SOME people found Sheikh Sahib enigmatic, self-contradictory. This may be because they judged him not as a Kashmiri patriot whose love for the rest of India was an extension of his love for his own people whose very identity he had resurrected from a heap of debris left behind by History.

He had a peer—somewhat similarly placed—Khan Abdul Ghaffar Khan. Both of them have suffered the torments of mis-judgement by their fellow countrymen.

I did not realise on June 17 that it was to be our last meeting. As I took leave of him, I got a deep feeling as if he was telling me a part of his testament: an enlightened concept of a secular-federal culture.

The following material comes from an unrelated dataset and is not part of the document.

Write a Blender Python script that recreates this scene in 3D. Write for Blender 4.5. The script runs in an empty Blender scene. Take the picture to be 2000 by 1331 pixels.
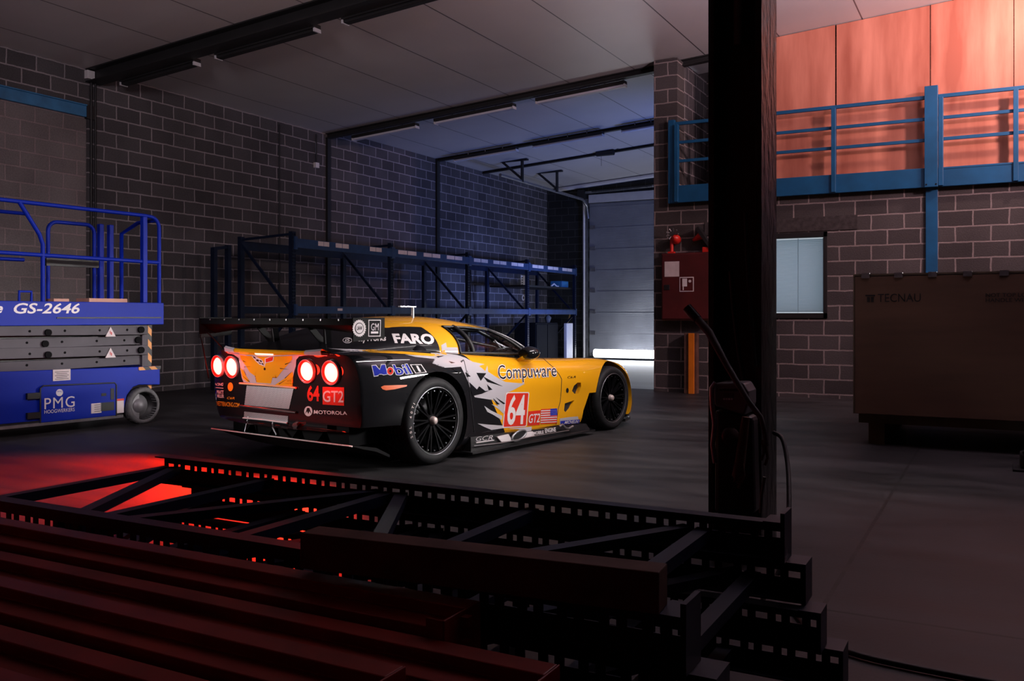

On Farooq has fallen a very large mantle and he has to grow a lot to fill it. Kashmir’s polity remains difficult; in this he will have to quickly acquire a large part of his father’s insight and outlook.

But the future does not depend upon him alone. What are the policy objectives of the Central leadership?

Delhi must realise that attempts to ‘stoogise’ Farooq or covertly undermine Article 370 of the Constitution will be counter-productive. Jamat-i-Islami and its cultural roots are not informidable. It can be countered effectively by a leadership whom Kashmiris respect for its commitment to their interests.

The experience of 1953-75 should make us see that even men of stature like Bakshi and Sadiq found it hard to build a credible base since the highly politicised Valley does not accept anyone whom they suspect to be under the thumb of Delhi or who derives his strength from anywhere else but the soil of Kashmir. Farooq will have to balance his credibility at home with acceptance at Delhi. It is a delicate act.

What role will the Congress-I play in the Valley? Perhaps some of them will soon pressurise the Centre to find them a seat on the State’s Treasury Benches. Minus their personal credibility and with the image of being ‘anti-Abdullah’ they can only harm Farooq. But then in the Congress ranks there is a far-sighted statesman—Syed Mir Qasim. In all these years, despite serious denigration, he has kept his nerves and retained his clear sight and has thus sustained a credible base in the minds of his own people. Sheikh Sahib also told me that he had a great deal of respect for Mir Qasim and had offered to send him to the Rajya Sabha last year. The offer was not accepted by the High Command in Delhi for rather odd reasons.

Farooq and Mir Qasim standing together can form an effective nuclei of leadership. The organi-sational structure can, of course, be moulded to suit the national needs.